Source excerpt start

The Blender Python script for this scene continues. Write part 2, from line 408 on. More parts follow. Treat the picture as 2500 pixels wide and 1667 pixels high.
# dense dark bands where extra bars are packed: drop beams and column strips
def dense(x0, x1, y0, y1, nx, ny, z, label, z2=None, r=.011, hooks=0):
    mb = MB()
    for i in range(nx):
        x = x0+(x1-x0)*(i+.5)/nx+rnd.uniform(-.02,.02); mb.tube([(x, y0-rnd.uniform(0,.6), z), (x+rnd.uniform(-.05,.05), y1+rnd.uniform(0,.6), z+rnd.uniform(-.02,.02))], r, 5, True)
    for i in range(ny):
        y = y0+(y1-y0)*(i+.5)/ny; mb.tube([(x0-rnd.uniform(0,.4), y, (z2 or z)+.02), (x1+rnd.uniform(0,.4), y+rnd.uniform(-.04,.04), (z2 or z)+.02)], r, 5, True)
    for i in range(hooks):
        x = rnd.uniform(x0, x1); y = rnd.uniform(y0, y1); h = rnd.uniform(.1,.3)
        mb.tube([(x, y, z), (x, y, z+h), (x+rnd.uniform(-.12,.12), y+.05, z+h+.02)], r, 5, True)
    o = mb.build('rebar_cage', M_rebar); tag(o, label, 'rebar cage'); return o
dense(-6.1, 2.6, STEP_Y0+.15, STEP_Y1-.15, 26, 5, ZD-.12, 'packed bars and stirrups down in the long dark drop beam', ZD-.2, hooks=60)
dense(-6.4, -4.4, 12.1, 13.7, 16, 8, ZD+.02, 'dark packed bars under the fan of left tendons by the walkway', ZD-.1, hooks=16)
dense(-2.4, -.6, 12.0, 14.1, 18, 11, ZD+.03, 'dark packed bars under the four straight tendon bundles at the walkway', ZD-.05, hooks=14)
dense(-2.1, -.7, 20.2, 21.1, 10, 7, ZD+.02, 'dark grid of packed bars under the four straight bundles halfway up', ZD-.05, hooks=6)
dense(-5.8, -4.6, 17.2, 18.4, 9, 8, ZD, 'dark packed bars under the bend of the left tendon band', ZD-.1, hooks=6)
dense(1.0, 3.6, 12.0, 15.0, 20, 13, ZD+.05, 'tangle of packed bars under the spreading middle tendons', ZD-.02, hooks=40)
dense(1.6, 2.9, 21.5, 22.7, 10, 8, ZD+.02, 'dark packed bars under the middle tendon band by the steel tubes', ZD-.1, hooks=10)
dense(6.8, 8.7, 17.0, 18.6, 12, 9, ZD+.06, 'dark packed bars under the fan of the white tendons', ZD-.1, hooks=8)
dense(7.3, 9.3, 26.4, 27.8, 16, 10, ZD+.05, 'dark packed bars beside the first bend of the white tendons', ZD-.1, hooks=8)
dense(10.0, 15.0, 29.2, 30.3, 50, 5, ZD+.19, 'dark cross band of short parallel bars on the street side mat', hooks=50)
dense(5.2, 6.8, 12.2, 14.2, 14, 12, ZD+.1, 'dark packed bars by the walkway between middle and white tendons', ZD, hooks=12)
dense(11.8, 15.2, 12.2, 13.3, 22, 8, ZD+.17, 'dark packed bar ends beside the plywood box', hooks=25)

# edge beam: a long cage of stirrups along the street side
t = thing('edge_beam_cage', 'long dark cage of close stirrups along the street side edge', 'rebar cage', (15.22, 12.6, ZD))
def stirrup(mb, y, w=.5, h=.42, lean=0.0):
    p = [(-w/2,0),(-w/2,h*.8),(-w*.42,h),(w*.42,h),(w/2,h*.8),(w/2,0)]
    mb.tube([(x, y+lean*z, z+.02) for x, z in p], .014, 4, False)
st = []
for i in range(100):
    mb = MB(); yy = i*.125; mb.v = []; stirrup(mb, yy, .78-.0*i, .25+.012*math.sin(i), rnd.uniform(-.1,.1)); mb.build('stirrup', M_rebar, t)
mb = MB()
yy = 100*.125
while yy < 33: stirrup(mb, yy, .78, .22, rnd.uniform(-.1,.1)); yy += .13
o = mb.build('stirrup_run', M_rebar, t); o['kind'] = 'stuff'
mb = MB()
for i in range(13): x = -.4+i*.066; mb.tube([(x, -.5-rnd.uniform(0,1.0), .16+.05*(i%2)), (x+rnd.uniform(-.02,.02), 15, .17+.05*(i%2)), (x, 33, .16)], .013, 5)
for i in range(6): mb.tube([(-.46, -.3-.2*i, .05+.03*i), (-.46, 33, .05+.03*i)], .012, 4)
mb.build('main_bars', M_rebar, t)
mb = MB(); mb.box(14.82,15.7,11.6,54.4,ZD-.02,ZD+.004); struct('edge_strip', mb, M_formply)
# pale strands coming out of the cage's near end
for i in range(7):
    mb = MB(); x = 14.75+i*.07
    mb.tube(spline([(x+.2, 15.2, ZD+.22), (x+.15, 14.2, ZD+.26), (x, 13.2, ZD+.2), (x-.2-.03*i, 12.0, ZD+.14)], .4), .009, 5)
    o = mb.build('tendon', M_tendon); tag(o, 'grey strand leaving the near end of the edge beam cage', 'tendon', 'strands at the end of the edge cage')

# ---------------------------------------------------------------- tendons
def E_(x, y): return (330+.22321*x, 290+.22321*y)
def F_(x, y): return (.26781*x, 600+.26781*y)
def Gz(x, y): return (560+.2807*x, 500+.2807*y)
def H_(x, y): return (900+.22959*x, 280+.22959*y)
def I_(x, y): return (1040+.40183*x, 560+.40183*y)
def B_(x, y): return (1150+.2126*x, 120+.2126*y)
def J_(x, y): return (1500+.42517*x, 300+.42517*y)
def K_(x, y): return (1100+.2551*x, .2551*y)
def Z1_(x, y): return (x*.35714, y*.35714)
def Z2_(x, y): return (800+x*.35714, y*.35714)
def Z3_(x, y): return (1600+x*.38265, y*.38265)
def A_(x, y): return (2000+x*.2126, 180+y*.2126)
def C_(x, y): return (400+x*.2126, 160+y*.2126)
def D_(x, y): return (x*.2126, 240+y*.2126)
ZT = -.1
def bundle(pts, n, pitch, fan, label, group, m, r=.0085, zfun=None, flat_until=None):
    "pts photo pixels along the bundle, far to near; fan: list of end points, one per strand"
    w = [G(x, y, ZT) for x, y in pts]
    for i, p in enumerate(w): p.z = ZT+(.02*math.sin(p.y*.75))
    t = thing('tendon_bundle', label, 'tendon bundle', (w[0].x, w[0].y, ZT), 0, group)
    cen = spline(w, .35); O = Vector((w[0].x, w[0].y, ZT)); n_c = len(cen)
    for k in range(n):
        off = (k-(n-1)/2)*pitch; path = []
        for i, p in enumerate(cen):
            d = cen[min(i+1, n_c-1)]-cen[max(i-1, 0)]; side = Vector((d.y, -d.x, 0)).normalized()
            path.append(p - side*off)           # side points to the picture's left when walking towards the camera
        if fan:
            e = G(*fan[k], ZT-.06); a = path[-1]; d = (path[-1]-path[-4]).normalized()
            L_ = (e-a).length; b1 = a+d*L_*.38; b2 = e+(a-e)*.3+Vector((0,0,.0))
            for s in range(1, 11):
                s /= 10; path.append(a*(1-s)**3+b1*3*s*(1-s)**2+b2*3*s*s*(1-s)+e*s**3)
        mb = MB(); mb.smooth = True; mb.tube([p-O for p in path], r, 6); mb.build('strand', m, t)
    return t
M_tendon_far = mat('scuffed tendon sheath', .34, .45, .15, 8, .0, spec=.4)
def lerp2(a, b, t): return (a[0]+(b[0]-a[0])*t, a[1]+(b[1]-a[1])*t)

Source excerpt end

▶ _Exercise task_:
Nothing should be changed: write out all of the data as is.

▶ _Exercise answer_:
The Blender Python script for this scene continues. Write part 2, from line 408 on. More parts follow. Treat the picture as 2500 pixels wide and 1667 pixels high.
# dense dark bands where extra bars are packed: drop beams and column strips
def dense(x0, x1, y0, y1, nx, ny, z, label, z2=None, r=.011, hooks=0):
    mb = MB()
    for i in range(nx):
        x = x0+(x1-x0)*(i+.5)/nx+rnd.uniform(-.02,.02); mb.tube([(x, y0-rnd.uniform(0,.6), z), (x+rnd.uniform(-.05,.05), y1+rnd.uniform(0,.6), z+rnd.uniform(-.02,.02))], r, 5, True)
    for i in range(ny):
        y = y0+(y1-y0)*(i+.5)/ny; mb.tube([(x0-rnd.uniform(0,.4), y, (z2 or z)+.02), (x1+rnd.uniform(0,.4), y+rnd.uniform(-.04,.04), (z2 or z)+.02)], r, 5, True)
    for i in range(hooks):
        x = rnd.uniform(x0, x1); y = rnd.uniform(y0, y1); h = rnd.uniform(.1,.3)
        mb.tube([(x, y, z), (x, y, z+h), (x+rnd.uniform(-.12,.12), y+.05, z+h+.02)], r, 5, True)
    o = mb.build('rebar_cage', M_rebar); tag(o, label, 'rebar cage'); return o
dense(-6.1, 2.6, STEP_Y0+.15, STEP_Y1-.15, 26, 5, ZD-.12, 'packed bars and stirrups down in the long dark drop beam', ZD-.2, hooks=60)
dense(-6.4, -4.4, 12.1, 13.7, 16, 8, ZD+.02, 'dark packed bars under the fan of left tendons by the walkway', ZD-.1, hooks=16)
dense(-2.4, -.6, 12.0, 14.1, 18, 11, ZD+.03, 'dark packed bars under the four straight tendon bundles at the walkway', ZD-.05, hooks=14)
dense(-2.1, -.7, 20.2, 21.1, 10, 7, ZD+.02, 'dark grid of packed bars under the four straight bundles halfway up', ZD-.05, hooks=6)
dense(-5.8, -4.6, 17.2, 18.4, 9, 8, ZD, 'dark packed bars under the bend of the left tendon band', ZD-.1, hooks=6)
dense(1.0, 3.6, 12.0, 15.0, 20, 13, ZD+.05, 'tangle of packed bars under the spreading middle tendons', ZD-.02, hooks=40)
dense(1.6, 2.9, 21.5, 22.7, 10, 8, ZD+.02, 'dark packed bars under the middle tendon band by the steel tubes', ZD-.1, hooks=10)
dense(6.8, 8.7, 17.0, 18.6, 12, 9, ZD+.06, 'dark packed bars under the fan of the white tendons', ZD-.1, hooks=8)
dense(7.3, 9.3, 26.4, 27.8, 16, 10, ZD+.05, 'dark packed bars beside the first bend of the white tendons', ZD-.1, hooks=8)
dense(10.0, 15.0, 29.2, 30.3, 50, 5, ZD+.19, 'dark cross band of short parallel bars on the street side mat', hooks=50)
dense(5.2, 6.8, 12.2, 14.2, 14, 12, ZD+.1, 'dark packed bars by the walkway between middle and white tendons', ZD, hooks=12)
dense(11.8, 15.2, 12.2, 13.3, 22, 8, ZD+.17, 'dark packed bar ends beside the plywood box', hooks=25)

# edge beam: a long cage of stirrups along the street side
t = thing('edge_beam_cage', 'long dark cage of close stirrups along the street side edge', 'rebar cage', (15.22, 12.6, ZD))
def stirrup(mb, y, w=.5, h=.42, lean=0.0):
    p = [(-w/2,0),(-w/2,h*.8),(-w*.42,h),(w*.42,h),(w/2,h*.8),(w/2,0)]
    mb.tube([(x, y+lean*z, z+.02) for x, z in p], .014, 4, False)
st = []
for i in range(100):
    mb = MB(); yy = i*.125; mb.v = []; stirrup(mb, yy, .78-.0*i, .25+.012*math.sin(i), rnd.uniform(-.1,.1)); mb.build('stirrup', M_rebar, t)
mb = MB()
yy = 100*.125
while yy < 33: stirrup(mb, yy, .78, .22, rnd.uniform(-.1,.1)); yy += .13
o = mb.build('stirrup_run', M_rebar, t); o['kind'] = 'stuff'
mb = MB()
for i in range(13): x = -.4+i*.066; mb.tube([(x, -.5-rnd.uniform(0,1.0), .16+.05*(i%2)), (x+rnd.uniform(-.02,.02), 15, .17+.05*(i%2)), (x, 33, .16)], .013, 5)
for i in range(6): mb.tube([(-.46, -.3-.2*i, .05+.03*i), (-.46, 33, .05+.03*i)], .012, 4)
mb.build('main_bars', M_rebar, t)
mb = MB(); mb.box(14.82,15.7,11.6,54.4,ZD-.02,ZD+.004); struct('edge_strip', mb, M_formply)
# pale strands coming out of the cage's near end
for i in range(7):
    mb = MB(); x = 14.75+i*.07
    mb.tube(spline([(x+.2, 15.2, ZD+.22), (x+.15, 14.2, ZD+.26), (x, 13.2, ZD+.2), (x-.2-.03*i, 12.0, ZD+.14)], .4), .009, 5)
    o = mb.build('tendon', M_tendon); tag(o, 'grey strand leaving the near end of the edge beam cage', 'tendon', 'strands at the end of the edge cage')

# ---------------------------------------------------------------- tendons
def E_(x, y): return (330+.22321*x, 290+.22321*y)
def F_(x, y): return (.26781*x, 600+.26781*y)
def Gz(x, y): return (560+.2807*x, 500+.2807*y)
def H_(x, y): return (900+.22959*x, 280+.22959*y)
def I_(x, y): return (1040+.40183*x, 560+.40183*y)
def B_(x, y): return (1150+.2126*x, 120+.2126*y)
def J_(x, y): return (1500+.42517*x, 300+.42517*y)
def K_(x, y): return (1100+.2551*x, .2551*y)
def Z1_(x, y): return (x*.35714, y*.35714)
def Z2_(x, y): return (800+x*.35714, y*.35714)
def Z3_(x, y): return (1600+x*.38265, y*.38265)
def A_(x, y): return (2000+x*.2126, 180+y*.2126)
def C_(x, y): return (400+x*.2126, 160+y*.2126)
def D_(x, y): return (x*.2126, 240+y*.2126)
ZT = -.1
def bundle(pts, n, pitch, fan, label, group, m, r=.0085, zfun=None, flat_until=None):
    "pts photo pixels along the bundle, far to near; fan: list of end points, one per strand"
    w = [G(x, y, ZT) for x, y in pts]
    for i, p in enumerate(w): p.z = ZT+(.02*math.sin(p.y*.75))
    t = thing('tendon_bundle', label, 'tendon bundle', (w[0].x, w[0].y, ZT), 0, group)
    cen = spline(w, .35); O = Vector((w[0].x, w[0].y, ZT)); n_c = len(cen)
    for k in range(n):
        off = (k-(n-1)/2)*pitch; path = []
        for i, p in enumerate(cen):
            d = cen[min(i+1, n_c-1)]-cen[max(i-1, 0)]; side = Vector((d.y, -d.x, 0)).normalized()
            path.append(p - side*off)           # side points to the picture's left when walking towards the camera
        if fan:
            e = G(*fan[k], ZT-.06); a = path[-1]; d = (path[-1]-path[-4]).normalized()
            L_ = (e-a).length; b1 = a+d*L_*.38; b2 = e+(a-e)*.3+Vector((0,0,.0))
            for s in range(1, 11):
                s /= 10; path.append(a*(1-s)**3+b1*3*s*(1-s)**2+b2*3*s*s*(1-s)+e*s**3)
        mb = MB(); mb.smooth = True; mb.tube([p-O for p in path], r, 6); mb.build('strand', m, t)
    return t
M_tendon_far = mat('scuffed tendon sheath', .34, .45, .15, 8, .0, spec=.4)
def lerp2(a, b, t): return (a[0]+(b[0]-a[0])*t, a[1]+(b[1]-a[1])*t)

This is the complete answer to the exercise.